Rothesütte. Vor der Landtagswahl in Thüringen: Wanderung der Grünen an ehemaliger Grenze im Südharz. Partei will direkte Demokratie durch Bürgergutachten stärken. Spitzenkandidat träumt von touristischem Höhepunkt.

Wetter mies, Stargast abgesagt – eigentlich keine guten Voraussetzungen für die Wanderung der Grünen um den Drei-Länder-Stein. Der Laune der rund 30 Interessierten tat das am Sonntag trotzdem keinen Abbruch: Vielmehr nutzten sie die Chance, Dirk Adam sowie die Direktkandidaten Sylvia Spehr (Stadt) und Rüdiger Neitzke (Landkreis) zu politischen Fragen auszuquetschen. Spitzenkandidat Adam war für den angekündigten Bundesvorsitzenden Robert Habeck in die Presche gesprungen und durfte nach der Tour mit reichlich Hausaufgaben zurück: Manfred Kappler etwa drückte ihm eine Folie vom Fleischer in die Hand. „Wann wird das mit den Verpackungen endlich eingedämmt“, fragte der Ilfelder, dem Adam eine Botschaft an Umweltministerin Anja Siegesmund (Grüne) versprach. Thomas Liebram, Geschäftsführer der gleichnamigen Elektrofirma in Nohra, indes wünschte sich von den Bündnisgrünen eine schnellere Umsetzung der Digitalisierung.

Am Drei-Länder-Stein angekommen, war es an den Politikern zu reden: Noch vor 30 Jahren wäre es unmöglich gewesen, hier zu stehen. Für Adam ein Symbol der friedlichen Revolution mit Privilegien wie Reise- und Pressefreiheit, „das man heute umwandern darf, aber jeden Tag erkämpfen muss“. Doch dafür brauche es eine gesunde Demokratie und Mitbestimmung.

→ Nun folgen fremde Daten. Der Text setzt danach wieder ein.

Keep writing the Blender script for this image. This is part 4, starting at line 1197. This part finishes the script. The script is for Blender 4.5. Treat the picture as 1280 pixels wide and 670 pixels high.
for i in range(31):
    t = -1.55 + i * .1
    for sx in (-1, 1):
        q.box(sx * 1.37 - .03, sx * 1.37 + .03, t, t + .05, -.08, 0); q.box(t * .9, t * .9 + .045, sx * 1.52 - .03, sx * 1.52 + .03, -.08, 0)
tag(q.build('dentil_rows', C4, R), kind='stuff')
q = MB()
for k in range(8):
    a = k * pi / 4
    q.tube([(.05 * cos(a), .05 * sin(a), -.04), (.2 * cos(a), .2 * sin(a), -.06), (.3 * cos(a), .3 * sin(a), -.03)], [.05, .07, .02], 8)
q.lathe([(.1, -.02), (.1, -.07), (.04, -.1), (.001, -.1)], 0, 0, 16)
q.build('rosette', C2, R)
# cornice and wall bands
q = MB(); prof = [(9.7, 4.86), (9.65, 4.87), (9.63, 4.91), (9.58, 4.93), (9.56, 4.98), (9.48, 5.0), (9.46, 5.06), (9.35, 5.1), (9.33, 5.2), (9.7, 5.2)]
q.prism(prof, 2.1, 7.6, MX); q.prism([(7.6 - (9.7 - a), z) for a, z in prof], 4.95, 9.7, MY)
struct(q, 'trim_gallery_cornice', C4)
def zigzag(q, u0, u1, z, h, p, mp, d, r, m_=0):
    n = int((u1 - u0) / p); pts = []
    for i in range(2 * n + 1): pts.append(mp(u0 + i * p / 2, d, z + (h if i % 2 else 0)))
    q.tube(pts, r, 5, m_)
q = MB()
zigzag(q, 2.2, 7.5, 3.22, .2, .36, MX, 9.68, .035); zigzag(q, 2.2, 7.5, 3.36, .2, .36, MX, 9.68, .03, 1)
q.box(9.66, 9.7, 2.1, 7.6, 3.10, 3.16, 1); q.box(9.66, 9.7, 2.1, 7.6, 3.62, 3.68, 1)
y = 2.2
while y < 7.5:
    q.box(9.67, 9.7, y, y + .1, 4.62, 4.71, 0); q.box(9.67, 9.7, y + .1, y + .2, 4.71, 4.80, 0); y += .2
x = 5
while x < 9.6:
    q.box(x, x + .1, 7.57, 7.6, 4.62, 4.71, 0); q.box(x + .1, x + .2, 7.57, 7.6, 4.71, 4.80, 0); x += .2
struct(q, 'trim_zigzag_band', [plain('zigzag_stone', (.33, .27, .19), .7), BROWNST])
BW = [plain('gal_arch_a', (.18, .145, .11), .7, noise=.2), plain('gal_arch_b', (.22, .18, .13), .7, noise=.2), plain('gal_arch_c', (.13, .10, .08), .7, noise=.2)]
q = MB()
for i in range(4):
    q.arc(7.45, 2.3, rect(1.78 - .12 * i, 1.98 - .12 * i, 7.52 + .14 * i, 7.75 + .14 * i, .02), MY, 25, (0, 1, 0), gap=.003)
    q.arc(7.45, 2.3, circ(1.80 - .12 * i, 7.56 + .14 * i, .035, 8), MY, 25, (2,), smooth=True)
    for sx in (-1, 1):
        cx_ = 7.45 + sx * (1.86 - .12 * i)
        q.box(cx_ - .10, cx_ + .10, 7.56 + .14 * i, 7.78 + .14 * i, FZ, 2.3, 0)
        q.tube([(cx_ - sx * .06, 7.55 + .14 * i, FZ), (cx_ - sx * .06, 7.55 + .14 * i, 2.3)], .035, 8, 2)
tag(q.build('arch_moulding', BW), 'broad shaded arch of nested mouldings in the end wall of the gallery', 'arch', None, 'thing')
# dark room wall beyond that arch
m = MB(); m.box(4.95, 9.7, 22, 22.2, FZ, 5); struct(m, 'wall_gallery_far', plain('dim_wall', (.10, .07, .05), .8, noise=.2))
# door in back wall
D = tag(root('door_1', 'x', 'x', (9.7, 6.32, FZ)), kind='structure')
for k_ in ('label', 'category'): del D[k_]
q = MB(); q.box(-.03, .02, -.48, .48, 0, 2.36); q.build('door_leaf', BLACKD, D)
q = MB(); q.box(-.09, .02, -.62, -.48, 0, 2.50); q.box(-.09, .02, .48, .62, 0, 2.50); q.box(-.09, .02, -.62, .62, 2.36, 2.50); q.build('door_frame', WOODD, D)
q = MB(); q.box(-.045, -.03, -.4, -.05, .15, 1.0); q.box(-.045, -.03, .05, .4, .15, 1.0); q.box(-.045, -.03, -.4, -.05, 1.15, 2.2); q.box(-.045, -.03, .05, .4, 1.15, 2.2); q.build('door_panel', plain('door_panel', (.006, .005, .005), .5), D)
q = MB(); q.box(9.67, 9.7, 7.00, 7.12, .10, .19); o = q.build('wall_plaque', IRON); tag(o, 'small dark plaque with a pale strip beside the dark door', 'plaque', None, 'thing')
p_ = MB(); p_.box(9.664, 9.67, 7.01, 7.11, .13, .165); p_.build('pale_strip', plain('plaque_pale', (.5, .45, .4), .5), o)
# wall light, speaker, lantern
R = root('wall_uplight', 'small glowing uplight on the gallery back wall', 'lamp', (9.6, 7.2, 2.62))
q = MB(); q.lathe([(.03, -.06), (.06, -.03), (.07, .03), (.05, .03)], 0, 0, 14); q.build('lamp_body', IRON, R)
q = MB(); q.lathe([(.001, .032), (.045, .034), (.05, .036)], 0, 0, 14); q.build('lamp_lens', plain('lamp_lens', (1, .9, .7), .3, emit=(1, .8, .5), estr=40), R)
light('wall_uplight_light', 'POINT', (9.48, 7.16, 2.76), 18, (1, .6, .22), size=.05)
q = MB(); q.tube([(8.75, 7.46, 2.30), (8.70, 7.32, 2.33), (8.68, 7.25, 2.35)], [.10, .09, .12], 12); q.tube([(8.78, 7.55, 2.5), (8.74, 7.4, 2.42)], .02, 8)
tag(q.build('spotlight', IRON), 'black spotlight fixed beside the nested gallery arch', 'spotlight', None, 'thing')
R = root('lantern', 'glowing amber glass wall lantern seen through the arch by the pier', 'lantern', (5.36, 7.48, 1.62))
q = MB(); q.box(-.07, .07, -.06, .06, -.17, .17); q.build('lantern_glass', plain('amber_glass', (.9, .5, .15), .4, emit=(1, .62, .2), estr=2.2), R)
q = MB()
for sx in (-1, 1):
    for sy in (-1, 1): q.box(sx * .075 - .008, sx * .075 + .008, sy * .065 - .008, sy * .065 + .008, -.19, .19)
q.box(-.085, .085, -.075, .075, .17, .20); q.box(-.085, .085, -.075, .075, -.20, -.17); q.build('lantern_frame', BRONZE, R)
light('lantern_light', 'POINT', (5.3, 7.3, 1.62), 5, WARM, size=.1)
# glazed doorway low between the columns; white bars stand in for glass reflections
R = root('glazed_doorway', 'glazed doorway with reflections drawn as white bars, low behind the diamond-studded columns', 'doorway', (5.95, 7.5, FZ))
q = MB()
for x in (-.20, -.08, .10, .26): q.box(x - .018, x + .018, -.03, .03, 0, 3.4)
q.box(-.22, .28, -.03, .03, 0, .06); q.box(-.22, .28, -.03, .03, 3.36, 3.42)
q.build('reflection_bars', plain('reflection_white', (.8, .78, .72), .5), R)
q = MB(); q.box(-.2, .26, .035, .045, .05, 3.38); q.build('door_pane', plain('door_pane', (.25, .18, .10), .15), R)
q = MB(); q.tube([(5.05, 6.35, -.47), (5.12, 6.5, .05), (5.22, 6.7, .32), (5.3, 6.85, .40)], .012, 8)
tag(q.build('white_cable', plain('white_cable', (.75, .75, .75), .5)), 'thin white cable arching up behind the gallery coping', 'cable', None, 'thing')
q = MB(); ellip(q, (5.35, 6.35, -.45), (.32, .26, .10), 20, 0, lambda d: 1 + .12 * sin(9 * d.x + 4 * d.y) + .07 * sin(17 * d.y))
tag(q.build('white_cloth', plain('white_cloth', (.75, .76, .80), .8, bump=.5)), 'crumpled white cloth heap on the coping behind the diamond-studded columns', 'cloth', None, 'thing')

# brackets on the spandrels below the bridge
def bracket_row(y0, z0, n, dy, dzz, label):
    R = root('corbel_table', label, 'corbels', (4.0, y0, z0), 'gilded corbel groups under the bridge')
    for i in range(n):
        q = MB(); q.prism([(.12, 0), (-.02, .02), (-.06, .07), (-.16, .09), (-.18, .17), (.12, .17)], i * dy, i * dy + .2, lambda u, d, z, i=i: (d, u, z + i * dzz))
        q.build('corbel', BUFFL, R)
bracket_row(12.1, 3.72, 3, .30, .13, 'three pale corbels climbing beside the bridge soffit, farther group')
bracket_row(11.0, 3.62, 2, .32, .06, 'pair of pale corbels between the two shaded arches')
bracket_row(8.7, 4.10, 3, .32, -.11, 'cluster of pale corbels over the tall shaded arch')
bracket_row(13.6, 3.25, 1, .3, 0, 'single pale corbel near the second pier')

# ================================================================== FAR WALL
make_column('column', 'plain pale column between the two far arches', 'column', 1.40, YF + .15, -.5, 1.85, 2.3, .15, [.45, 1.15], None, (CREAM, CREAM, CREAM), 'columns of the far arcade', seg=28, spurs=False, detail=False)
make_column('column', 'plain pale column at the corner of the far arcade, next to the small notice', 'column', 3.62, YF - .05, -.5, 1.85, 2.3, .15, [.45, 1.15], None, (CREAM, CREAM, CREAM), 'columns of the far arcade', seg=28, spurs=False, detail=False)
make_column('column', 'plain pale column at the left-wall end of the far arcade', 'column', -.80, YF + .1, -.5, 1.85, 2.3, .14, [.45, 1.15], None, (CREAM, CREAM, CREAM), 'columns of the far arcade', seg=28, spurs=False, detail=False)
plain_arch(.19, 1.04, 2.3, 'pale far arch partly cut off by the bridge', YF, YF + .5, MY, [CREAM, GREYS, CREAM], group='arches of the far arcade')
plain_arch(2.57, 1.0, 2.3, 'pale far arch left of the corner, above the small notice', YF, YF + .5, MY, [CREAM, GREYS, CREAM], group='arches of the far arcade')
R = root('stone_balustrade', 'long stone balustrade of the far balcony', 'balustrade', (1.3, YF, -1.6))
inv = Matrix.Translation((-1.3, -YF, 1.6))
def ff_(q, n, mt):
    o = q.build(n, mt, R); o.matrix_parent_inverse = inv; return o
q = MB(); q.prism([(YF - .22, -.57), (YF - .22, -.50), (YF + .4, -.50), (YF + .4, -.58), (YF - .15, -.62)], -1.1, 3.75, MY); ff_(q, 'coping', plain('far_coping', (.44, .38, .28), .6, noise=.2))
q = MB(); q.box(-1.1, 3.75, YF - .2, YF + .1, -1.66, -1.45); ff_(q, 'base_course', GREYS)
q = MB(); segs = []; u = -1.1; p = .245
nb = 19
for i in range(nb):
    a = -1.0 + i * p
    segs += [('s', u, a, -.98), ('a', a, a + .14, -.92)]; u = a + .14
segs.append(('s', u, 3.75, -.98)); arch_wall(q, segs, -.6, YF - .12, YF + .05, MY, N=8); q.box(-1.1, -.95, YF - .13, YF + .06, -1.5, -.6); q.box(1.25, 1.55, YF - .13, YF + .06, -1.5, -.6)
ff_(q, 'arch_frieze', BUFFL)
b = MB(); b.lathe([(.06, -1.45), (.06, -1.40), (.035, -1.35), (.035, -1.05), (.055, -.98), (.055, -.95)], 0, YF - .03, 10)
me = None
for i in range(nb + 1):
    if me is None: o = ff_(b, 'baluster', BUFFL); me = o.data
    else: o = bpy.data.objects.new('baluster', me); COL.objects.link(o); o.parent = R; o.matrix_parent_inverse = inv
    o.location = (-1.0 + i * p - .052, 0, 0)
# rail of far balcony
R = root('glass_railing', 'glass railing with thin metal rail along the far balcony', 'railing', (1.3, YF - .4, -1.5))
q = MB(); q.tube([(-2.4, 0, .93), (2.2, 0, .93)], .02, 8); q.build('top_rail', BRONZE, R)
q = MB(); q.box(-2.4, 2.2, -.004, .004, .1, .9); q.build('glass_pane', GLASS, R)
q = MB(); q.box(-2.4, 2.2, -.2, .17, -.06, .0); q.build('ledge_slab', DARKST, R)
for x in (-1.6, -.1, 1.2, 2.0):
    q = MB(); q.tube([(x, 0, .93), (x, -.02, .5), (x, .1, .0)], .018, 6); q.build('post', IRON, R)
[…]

Stärken will er die durch Bürgergutachten, bei denen ein Querschnitt von Thüringern aus Daten des Einwohnermeldeamtes bestimmt wird, um über komplexe Themen zu debattieren. Vor zwei Jahren zur Gebietsreform habe man das erprobt. „Mit überraschend konstruktiven Ergebnissen.“ Neitzke sieht im Drei-Länder-Stein ein weiteres Symbol: nämlich für die drei Harz-Anrainer Thüringen, Niedersachsen und Sachsen-Anhalt. Ihr gemeinsames Engagement im Tourismus müsse gestärkt werden, so sein Plädoyer. Adam sieht darin die Chance, Großes wie etwa eine im Winter und Sommer nutzbare Longboard-Piste auf die Beine zu stellen.

An der Rappbode-Quelle nutzte Sylvia Spehr die Gunst der Stunde, um auf die Klimaveränderung und drohende Dürren hinzuweisen. Der leichte Nieselregen wäre sicherlich kein Argument für sie gewesen, hätten nicht wenige Meter neben der Wandergruppe zig nach dem Borkenkäferbefall gefällte Bäume gelegen. Und wenn erstmals ein Waldbrand im April registriert wird, bestehe akuter Handlungsbedarf, warnte Adam.